La porte de sortie : donner l’illusion du gratuit
Heureusement, il existe quand même des pistes pour tirer son épingle du jeu. Le freemium, par exemple, donne l’illusion du gratuit tout en se rémunérant sur des « bonus ». Une technique notamment adoptée par la plupart des jeux en ligne, qui vous permettent d’acheter des vies supplémentaires ou des outils pour progresser plus vite. À tel point que ces jeux sur smartphone génèrent désormais 3,6 fois plus d’argent que ceux sur console, qui sont pourtant payants ! Modèle économique également adopté par les sites de P2P comme LeBonCoin, où la moindre mise en avant est facturée 30 euros.
Autre possibilité : faire payer son service par quelqu’un d’autre que le consommateur. C’est la solution des sites de comparatifs comme MisterFly ou Liligo, qui prennent une commission sur l’opérateur du trajet retenu.

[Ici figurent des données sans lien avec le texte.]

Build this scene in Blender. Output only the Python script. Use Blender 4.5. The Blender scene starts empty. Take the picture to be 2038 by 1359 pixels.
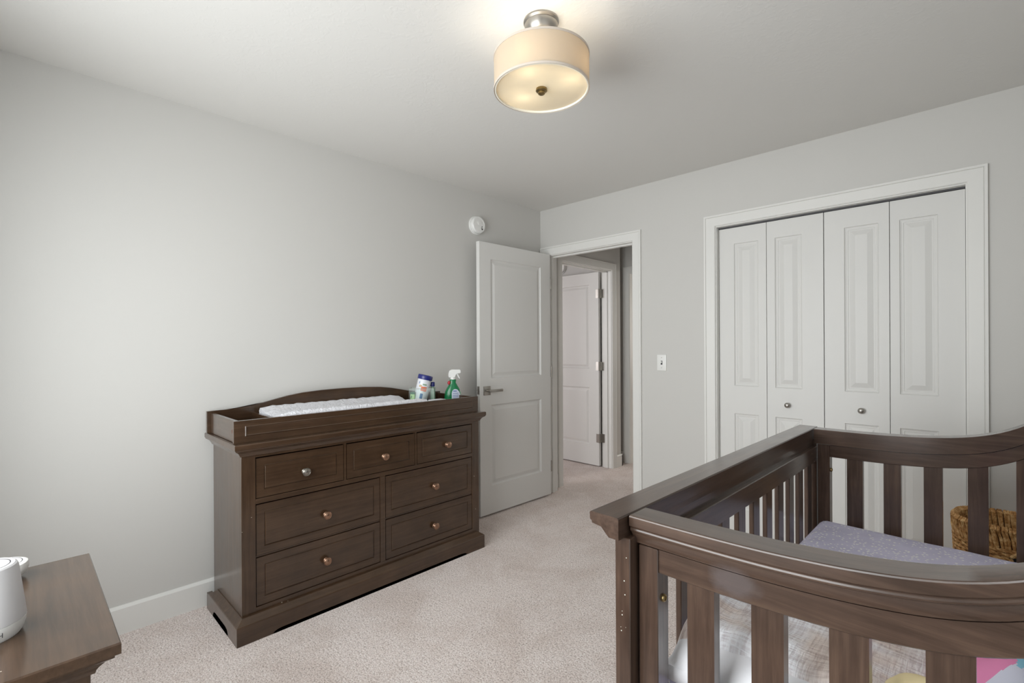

Alexandre Hanot, lui aussi, s’est résolu à s’y mettre : « Plutôt que de faire payer les utilisateurs, on va vendre notre licence aux écoles, aux entreprises ou aux lieus desservis, comme les stades de foot ou de concert », prévoit-il. De quoi reprendre pied en attendant que l’internaute se rende compte qu’au final, c’est quand même lui qui finira par payer d’une façon ou d’une autre.